Thursday, November 18, 2010

Places - November 11, 2010

Shabbat Shalom!
“There are places I remember all my life, though some have changed.
Some forever, not for better, some have gone and some remained.
All these places have their moments with lovers and friends I still can recall.
Some are dead and some are living - In my life, I’ve loved them all.”

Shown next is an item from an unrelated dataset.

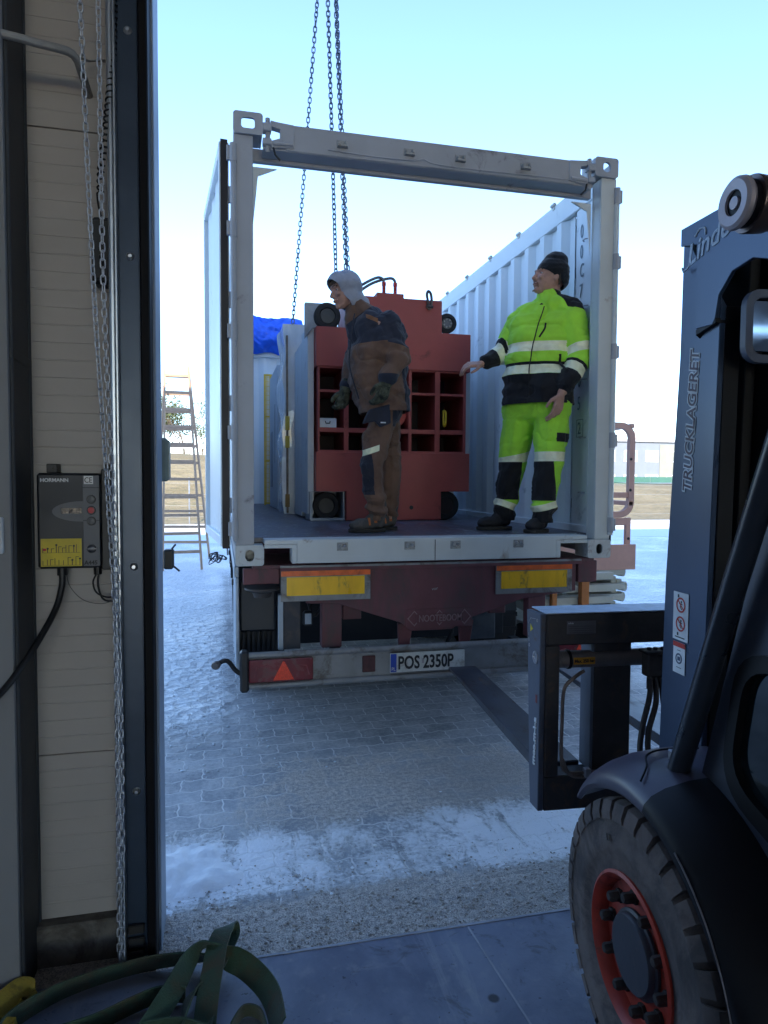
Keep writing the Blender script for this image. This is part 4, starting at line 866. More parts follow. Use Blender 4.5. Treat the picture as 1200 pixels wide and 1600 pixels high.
g = MB(); g.box(.495, .535, 4.136, 4.1395, .815, .88, .008); g.build('lens', M('lens pale', (.32, .36, .40), .15), lp)
g = MB(); g.box(1.60, 1.86, 4.42, 4.43, .60, 1.02, .004); mf = g.build('mud_flap', M('flap grey', (.085, .10, .12), .6, 0, .2, 10, dirt=(.16, .16, .16), damt=.4), tr)
text('lettering', 'DE J', .075, (1.63, 4.418, .885), (1, 0, 0), (0, 0, 1), M('flap ink', (.22, .24, .26), .6), mf, .95)
text('lettering', 'DEMPTER', .045, (1.61, 4.418, .80), (1, 0, 0), (0, 0, 1), M('flap ink', (0, 0, 0)), mf, .9)
for a, b in (((1.20, 4.3, .70), (1.16, 4.3, .55)), ((1.50, 4.3, .72), (1.46, 4.3, .6))):
    g = MB(); g.tube(smooth_path([(a[0]-.1, 4.32, .8), a, b], 4), .014, 8); g.build('air_hose', CB, tr)
for x in (1.09, 1.50):
    g = MB(); g.prism([(x, 4.16, .79), (x+.10, 4.16, .79), (x+.07, 4.16, .60), (x+.01, 4.16, .60)], (0, .03, 0), .003); g.build('hanger', MAR, tr)
g = MB()
for k in range(6): g.tube(smooth_path([(.55+k*.18, 4.6, 1.0), (.6+k*.18, 4.55, .78+.03*(k % 3)), (.7+k*.2, 4.6, .9)], 5), .012, 6)
g.build('air_hose', CB, tr)

# ---------------------------------------------------------------- scissor lift right of the trailer
sl = thing('scissor_lift', 'folded cream scissor lift with salmon guard rails beside the trailer', 'scissor lift', (3.3, 5.9, 0))
SAL = M('salmon paint', (.58, .33, .27), .5, 0, .08, 5, .1, 60, dirt=(.45, .2, .14), damt=.3); CRM = M('cream steel', (.50, .49, .42), .5, 0, .08, 6, .1, 60, dirt=(.25, .22, .17), damt=.35); ORG = M('orange stake', (.50, .17, .04), .55, 0, .1, 6, .1, dirt=(.25, .1, .04), damt=.4)
def sp(x, z, y=5.5): return (x, y, z)
g = MB(); o = [(3.20+a, 5.5, 1.80+b) for a, b in rr(.90, .86, .14, 7)]; i_ = [(3.20+a, 5.5, 1.80+b) for a, b in rr(.79, .75, .09, 7)]; g.ring(o, i_, (0, .045, 0))
g.box(3.575, 3.625, 5.503, 5.54, 1.10, 1.37, .004); g.box(2.75, 2.80, 5.503, 5.54, 1.10, 1.37, .004); g.box(2.80, 3.60, 5.505, 5.54, 1.30, 1.366, .004); g.box(2.8, 3.60, 5.51, 5.535, 1.55, 1.60, .004)
gr = g.build('guard_rail', SAL, sl)
for x, z in ((3.61, 1.9), (3.61, 1.62), (3.6, 1.18)):
    g = MB(); g.lathe((x, 5.5, z), (0, -1, 0), [(.013, 0), (.013, .004), (0, .005)], 8); g.build('bolt', M('bracket black', (0, 0, 0)), gr)
for yy in (6.6, 7.7):
    g = MB(); g.ring([(3.20+a, yy, 1.80+b) for a, b in rr(.90, .86, .14, 7)], [(3.20+a, yy, 1.80+b) for a, b in rr(.82, .78, .11, 7)], (0, .04, 0)); g.build('guard_rail', SAL, sl)
g = MB()
for z in (1.5, 2.2): g.bar((3.62, 5.5, z), (3.62, 7.7, z), .04, .04); g.bar((2.78, 5.5, z), (2.78, 7.7, z), .04, .04)
g.build('side_rail', SAL, sl)
g = MB(); g.box(2.74, 3.66, 5.48, 7.9, .93, 1.03, .006); g.box(2.74, 3.66, 5.47, 5.479, .90, 1.13, .003); g.build('platform', SAL, sl)
g = MB(); zz = .88
for k in range(4):
    z0 = .88-k*.115; 
    for x in (2.95, 3.55):
        g.bar((x, 5.55, z0), (x, 7.7, z0-.09), .05, .08); g.bar((x-.06, 5.55, z0-.09), (x-.06, 7.7, z0), .05, .08)
    g.bar((2.85, 5.52, z0-.02*(k % 2)), (3.56, 5.52, z0-.02*(k % 2)), .07, .055)
g.build('scissor_arms', CRM, sl)
for k in range(4):
    z0 = .875-k*.115; g = MB(); g.lathe((3.57+.02*(k % 2), 5.52, z0-.02*(k % 2)), (.6, -1, 0), [(.042, -.06), (.045, 0), (.036, .004), (.03, -.01), (0, -.01)], 18); g.build('arm_pin', CRM, sl)
g = MB(); g.box(2.72, 3.6, 5.5, 7.9, .22, .40, .01); g.build('chassis', CRM, sl)
for y in (5.8, 7.5):
    for x in (2.7, 3.5): 
        g = MB(); g.lathe((x, y, .19), (-1, 0, 0), [(.05, -.15), (.19, -.15), (.19, 0), (.1, .01), (0, .01)], 22); g.build('wheel', TY, sl)
g = MB(); g.prism([(2.885, 5.05, .5), (2.955, 5.05, .5), (2.955, 5.05, .86), (2.985, 5.05, .90), (2.975, 5.05, .95), (2.91, 5.05, .99), (2.88, 5.05, .98), (2.90, 5.05, .92), (2.885, 5.05, .86)], (0, .06, 0), .004)
g.box(2.62, 2.665, 5.05, 5.1, .0, .84, .004); g.box(2.88, 2.96, 5.05, 5.1, .0, .5, .004); st = thing('stanchions', 'pair of orange steel stakes holding cream beams beside the trailer', 'stakes', (2.8, 5.05, 0)); g.build('stake', ORG, st)
for z in (.80, .90, .70):
    g = MB(); g.box(2.56, 3.22, 5.12, 5.2, z-.03, z+.03, .004); tag(g.build('steel_beam', CRM, None), {.80: 'middle', .90: 'top', .70: 'bottom'}[z]+' cream steel beam of the three lying behind the orange stakes', 'beam', 'cream steel beams behind the orange stakes')

# ---------------------------------------------------------------- wooden double ladder
ld = thing('step_ladder', 'tall wooden double ladder standing on the icy yard', 'ladder', (-.8, 14.2, 0))
WD = M('ladder wood', (.52, .33, .21), .75, 0, .12, 8, .1, 60)
T0 = (Vector((-1.06, 14.2, 3.93)), Vector((-.62, 14.2, 3.93)))
for nm, base in (('front_frame', ((-1.05, 13.1, 0), (-.36, 13.19, 0))), ('back_frame', ((-1.38, 15.5, 0), (-.255, 15.35, 0)))):
    g = MB(); a, b = T0; c, d = Vector(base[0]), Vector(base[1])
    g.bar(a, c, .035, .06); g.bar(b, d, .035, .06); stl = g.build(nm, WD, ld)
    for k in range(11):
        t_ = .05+k*.0865; g = MB(); p = a.lerp(c, t_); q = b.lerp(d, t_); g.bar(p, q, .05, .055); g.build('rung', WD, stl)
# ---------------------------------------------------------------- forklift (local: x right, y forward, z up)
fk = thing('forklift', 'dark forklift truck at the right with raised empty forks', 'forklift', (1.075, 1.61, 0), R(-4.1))
FB = M('truck black', (.030, .032, .042), .45, 0, .12, 4, .08, 60, dirt=(.13, .12, .125), damt=.5, dscale=16)
FG = M('truck grey', (.055, .064, .088), .38, .2, .08, 3, .05, 60, dirt=(.10, .10, .12), damt=.4, dscale=14)
MS = M('mast steel', (.040, .066, .118), .30, .38, .08, 3, .03, 70, spec=.6, dirt=(.08, .09, .12), damt=.25, dscale=7, stretch=(1, 1, .3))
BK = M('truck deep black', (.005, .005, .007), .5, 0, .2, 8, .05, spec=.3)
RUB = M('tyre rubber', (.085, .074, .072), .85, 0, .22, 9, .5, 55, dirt=(.20, .165, .15), damt=.75, dscale=5)
RIMR = M('rim red', (.42, .045, .025), .5, 0, .12, 8, .12, 60, dirt=(.12, .05, .04), damt=.42, dscale=10)
def fb(g, name, mats, parent=fk, **k): return g.build(name, mats, parent, local=True, **k)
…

These lyrics by John Lennon and Paul McCartney (mainly John Lennon) make an immediate connection between the places that are significant in our lives, the moments associated with those places, and the people with whom we experienced those moments.
In the Torah reading for this week, Vayaytzay, Jacob began to learn about how a particular place can be associated with a pivotal moment in life. In fact, the word for place, MAKOM, figures prominently in the narrative:
“Coming upon a certain PLACE, Jacob passed the night there…taking one of the stones of the MAKOM/PLACE, he made it his head-rest.” After Jacob dreamed of a ladder reaching to the sky, with angels going up and down on it, he proclaimed: “Truly, the Eternal was in this MAKOM/PLACE, and I did not know it!” Finally, the Torah states that “he named the MAKOM/PLACE Bayt El-Abode/House of God.”
The root word for MAKOM is KUF-VAV-MEM, a root that means to arise, endure, sustain (as in V’KIY’MANU in the SHEHECHEYANU prayer), establish, and be fulfilled or realized. In addition to place, the word MAKOM itself can mean spot, existence or substance. While Jacob himself linked God to a specific MAKOM/PLACE, there is a rabbinic interpretation that associates God with every place: “Why do we call God MAKOM/THE PLACE? Because God is the preserver/existence/place of the world, but God’s world is not God’s existence/place.” The divine presence cannot be confined to any one world or even any particular spot in space or moment in time. MAKOM has come to be the name refers to God as being “omnipresent,” pervading the entire universe. That means that, in any place, or in any moment, we can find an imprint of God and a sign of our connection to all of creation. Like Jacob, we can come to recognize how a place or a moment may be special when we open our eyes and heart to the possibility of encountering the sacred, anytime and anywhere.
While sitting with my music colleagues at the Hava Nashira workshop at Olin-Sang-Ruby Union Institute Camp in Wisconsin a number of years ago, Cantor Ellen Dreskin asked us all, “Think about the first place you went when you were away from your parents for an extended period of time.” As I sat in the main house/BAYIT, I looked around and realized, “It was here…this was the place.” I had attended that very camp a few months before becoming Bar Mitzvah, and Ellen’s question added a deeper dimension to my long-past experience at that camp from that moment on: this was the place where I first established my independence.
Each of us is like Jacob (and the Beatles as well!) in saying that “there are places I remember….all these places had their moments.” Think about the places and experiences that were pivotal for you – let them give you strength and hope for the future, and allow them to open your eyes to see a divine hand gently touching you, offering support, encouragement and love.